There must be more than that, another explanation, if they are slow. Ten year old CPUs were plenty fast already, far more than enough even, to power an NAS device.
My Windows 11 often takes many seconds to start some application (Sigil, Excel, whatever), and it sure isn't the fault of the CPU, even if it's "only" a laptop model (albeit a newish one, released December 2023, Intel Core Ultra 7 155H, 3800 (max 4800) Mhz, 16 Cores, 22 Logical Processors).
Whenever software feels slow as of the last 1+ decades, look at the software first and not the CPU as the culprit, unless you are really sure it's the workload and calculations.
You are correct that the software should perform better, but I don't think the average buyer understands this - they buy a new (and sometimes quite expensive) device, yet it feels sluggish for them, so they feel like they bought a bad product.

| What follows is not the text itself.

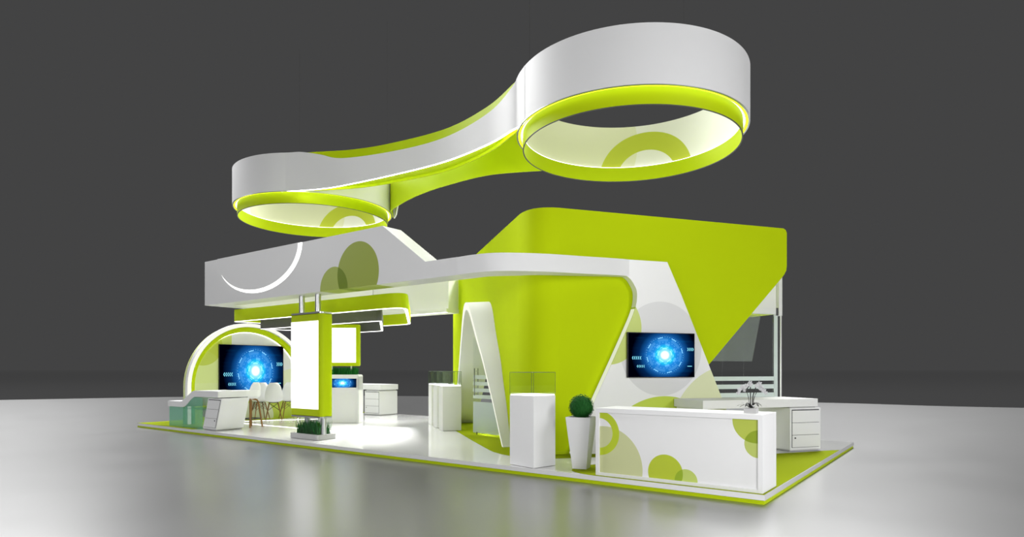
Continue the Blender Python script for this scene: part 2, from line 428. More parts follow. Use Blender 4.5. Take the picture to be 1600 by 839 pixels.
# ------------------------------------------------------------------ white fascia and band
FY = 0.2
fas = decor('fascia_print', WH, [('c', -8.18, 3.62, 0, .66, (0.30, 0.37, 0.03), .95), ('c', -8.97, 3.36, 0, .47, (0.50, 0.60, 0.13), 1.0, 'm')], 0.3)
t = thing('white_fascia_beam', 'long white overhead fascia on the left with a peaked end and printed olive circles', 'fascia', (-9.9, .2, 3.33))
def F(p): return (p[0] + 9.9, p[1] - 3.33)
poly = [F(p) for p in ((-14.45, 3.33), (-14.45, 4.5), (-7.41, 4.5), (-6.215, 3.655), (-5.41, 3.655), (-5.41, 3.33))]
# uv keeps world metres: shift the print with a uv offset
mb = MB().slab(poly, (0, 0, 0), (1, 0, 0), (0, 0, 1), (0, 1, 0), .50)
mb.uv = [[(q[0] - 9.9, q[1] + 3.33) for q in f] for f in mb.uv]
obj('beam', mb, fas, t)
# raised half disc with the light behind it
hc = F((-11.98, 4.50)); hr = 1.0
def hpoly(cx, cz, rx, rz, top, n=40):
    return [(cx + rx * cos(PI + PI * i / n), cz + rz * sin(PI + PI * i / n)) for i in range(n + 1)]
hp = hpoly(hc[0], hc[1], 1.76, .93, 0)
obj('half_disc', MB().slab(hp, (0, -.03, -.001), (1, 0, 0), (0, 0, 1), (0, 1, 0), .022), 'white', t, 'pale grey half disc on the fascia')
g0 = [(hc[0] + 1.72 * cos(a), hc[1] + .89 * sin(a)) for a in [PI + PI * i / 40 for i in range(41)]]
g1 = []
for i in range(41):
    a = PI + PI * i / 40; wd = .006 + .115 * (i / 40) ** 1.1 + .02 * sin(PI * i / 40)
    g1.append((hc[0] + (1.76 + wd) * cos(a), hc[1] + (.93 + wd) * sin(a)))
gm = MB()
vs = [(p[0], -.006, p[1]) for p in g0] + [(p[0], -.006, p[1]) for p in g1]
vs += [(p[0], -.001, p[1]) for p in g0] + [(p[0], -.001, p[1]) for p in g1]
fcs = []
for i in range(40):
    fcs += [(i, i + 1, 42 + i, 41 + i), (82 + i, 83 + i, 124 + i, 123 + i), (41 + i, 42 + i, 124 + i, 123 + i), (i, i + 1, 83 + i, 82 + i)]
gm.add(vs, fcs)
obj('crescent_light', gm, 'led', t, 'glowing white crescent below the half disc')
# return beam and rear beam
def beamloc(name, x0, x1, y0, y1, z0, z1, label, m='white'):
    return tag(obj(name, MB().box(x0, x1, y0, y1, z0, z1), m), label, 'beam')
t2 = thing('rear_fascia_beam', 'white rear overhead beam with a lit lower lip seen under the front fascia', 'beam', (-11.4, 5.6, 3.33))
obj('beam', MB().box(-2.545, .84, 0, .45, .12, 1.17), 'matte', t2)
obj('lower_lip', MB().box(-2.545, .86, -.12, .45, .0, .12), 'matte', t2)
obj('lip_light', MB().box(-2.5, .86, -.125, -.06, -.012, -.001), 'led', t2, 'white light line under the lip')
t2 = thing('side_fascia_beam', 'white overhead beam closing the left end of the stand', 'beam', (-14.2, 3.2, 3.33))
obj('beam', MB().box(-.25, .25, -2.49, 2.39, 0, 1.17), 'matte', t2)
# sweeping band from the fascia round the tower corner, running into the television wall
fr = catmull([(-5.411, .2, 3.33), (-5.05, .2, 3.335), (-4.66, .30, 3.34), (-4.33, .60, 3.35), (-4.0, 1.12, 3.37), (-3.68, 1.78, 3.39), (*uv2(1.70, -.20), 3.42), (*uv2(2.0, -.17), 3.42)], 8)
k = len(fr)
bkp = catmull([(-5.411, .70), (-5.1, .72), (-4.85, .86), (-4.62, 1.06), (-4.42, 1.30), uv2(.7, -.003), uv2(1.70, -.003), uv2(2.0, -.003)], 8)
tag(obj('white_band', MB().loft([p[:2] for p in fr], bkp, [p[2] for p in fr], [p[2] + .322 for p in fr]), 'white'),
    'white band sweeping round the corner of the green tower above head height', 'band')

# ------------------------------------------------------------------ green tower
aprof = catmull([(7.42, 0), (6.22, 1.22), (5.28, 2.14), (4.65, 2.76), (4.25, 3.10), (3.95, 3.235), (3.62, 3.20), (3.32, 2.97), (2.92, 2.42), (2.44, 1.84), (2.12, 1.33), (1.80, .86), (1.40, .14), (1.30, 0)], 6)
k = len(aprof)
pin = []
for i, p in enumerate(aprof):
    a = aprof[max(i - 1, 0)]; b = aprof[min(i + 1, k - 1)]; tx, tz = b[0] - a[0], b[1] - a[1]; Ln = math.hypot(tx, tz)
    dd = .13 * (.5 + .9 * (p[1] / 3.24) ** 2)
    # path runs from the left foot over the top to the right foot; the opening lies on its left in (w,z)
    nx, nz_ = -tz / Ln, tx / Ln
    if (nx * (4.2 - p[0]) + nz_ * (1.0 - p[1])) < 0: nx, nz_ = -nx, -nz_
    pin.append((p[0] + nx * dd, max(0.0, p[1] + nz_ * dd)))
t = thing('green_tower', 'tall lime green angular tower wall with a cut-away lower right side', 'tower', (-4.5, 1.2, 0))
def T(p): return (p[0] + 4.5, p[1] - 1.2)
TH = 4.67
p0, p1, p2 = wn2(.75, .1), (-4.53, 1.22), uv2(.6, 0)
cor = [tuple((1 - s) ** 2 * p0[j] + 2 * s * (1 - s) * p1[j] + s * s * p2[j] for j in (0, 1)) for s in [i / 10 for i in range(11)]]
path = [T(p) for p in cor]
mb = MB().loft(path, offset(path, .14), 0.0, TH)
notch = [((p[0] + q[0]) / 2, (p[1] + q[1]) / 2) for p, q in reversed(list(zip(pin, aprof)))]
notch = [(.75, 0), (notch[0][0], 0)] + [p for p in notch if .01 < p[1]] + [(notch[-1][0], 0), (8.87, 0), (8.87, TH), (.75, TH)]
O = T(wn2(0, .1))
mb.slab(notch, (O[0], O[1], 0), (W[0], W[1], 0), (0, 0, 1), (NN[0], NN[1], 0), .14)
rp = [(.6, 0), (.6, TH)] + [(5.88, TH), (5.94, TH - .03), (5.97, TH - .09), (5.97, 3.86), (5.955, 3.76), (5.90, 3.67), (5.84, 3.60), (3.981, 1.732), (2.25, 0)]
O = T(K)
mb.slab(rp, (O[0], O[1], 0), (U[0], U[1], 0), (0, 0, 1), (V[0], V[1], 0), .14)
obj('wall', mb, 'limewall', t)
sk = [T(wn2(a, .1)) for a in (1.25, 1.0, .75)] + [T(p) for p in cor] + [T(uv2(a, 0)) for a in (1.0, 1.4, 2.0)]
obj('skirting', MB().loft(offset(sk, -.012), sk, 0.006, .06), 'lime', t)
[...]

Another factor related to speed is that, they didn’t allow using NVMe slots for storage pool until recently for new models (in 920+ still you can’t do that; even if they allowed it, the limited PCI lanes of that CPU would limit the throughput). So a container’s database has to be stored in mechanical HDDs.
Again other companies moved on, and I remember there were a lot of community dissatisfaction and hacks, until they improved the situation.
Their hardware is limited already, and they also artificially limit it further by software.
They changed course now, and allow using any HDD. Will DSM display all relevant SMART attributes? We will see!
On a DS920+ users will run various containers, Plex/Jellyfin, PiHole, etc. The Celeron J4125 CPU (still used in 2025 on the 2 bay DS225+) is slow when used with the stuff most users would like to use on a NAS today, and the software runs from the HDDs only. Every other equivalent modern NAS is on N100 and can use the M.2 drives for storage just like the HDDs, which makes them significantly more capable.
That depends on the CPU… Some are optimised for power consumption not performance, and on top of that will end up thermally throttled as they are often in small boxes with only passive cooling.
A cheap or intentionally low-power Arm SoC from back then is not going to perform nearly as well as a good or more performance oriented Arm SoC (or equivalent x86/a64 chip) from back then. They might not cope well with 2.5Gb networking unless the NICs support offloading, and if they are cheaping out on CPUs they might not have high-spec network controller chips either. And that is before considering that some are talking to the NAS via a VPN endpoint running on the NAS so there is the CPU load of that on top.
For sort-of-relevant anecdata: my home router ran on a Pi400 for a couple of years (the old device developed issues, the Pi400 was sat waiting for a task so got given a USB NIC and given that task), but got replaced when I upgraded to full-fibre connection because its CPU was a bottleneck at those speeds just for basic routing tasks (IIRC the limit was somewhere around 250Mbit/s). Some of the bottleneck I experienced would be the CPU load of servicing the USB NIC, not just the routing, of course.
> far more than enough even, to power an NAS device.
People are using these for much more than just network attached storage, and they are sold as being capable of the extra so it isn't like people are being entirely unreasonable in their expectations. PiHole, VPN servers, full media servers (doing much more work than just serving the stored data), etc.
> There must be more than that, another explanation
Most likely this too. Small memory. Slow memory. Old SoC (or individual controllers) with slow interconnect between processing cores and IO controllers. There could be a collection of bottlenecks to run into as soon as you try to do more than just serve plain files at ~1Gbit speeds.
The Synology DS925+ for example does not have GPU encoding. For an expensive prosumer-positioned NAS this is crazy. They can't let us have both 2.5gb NICs and a GPU.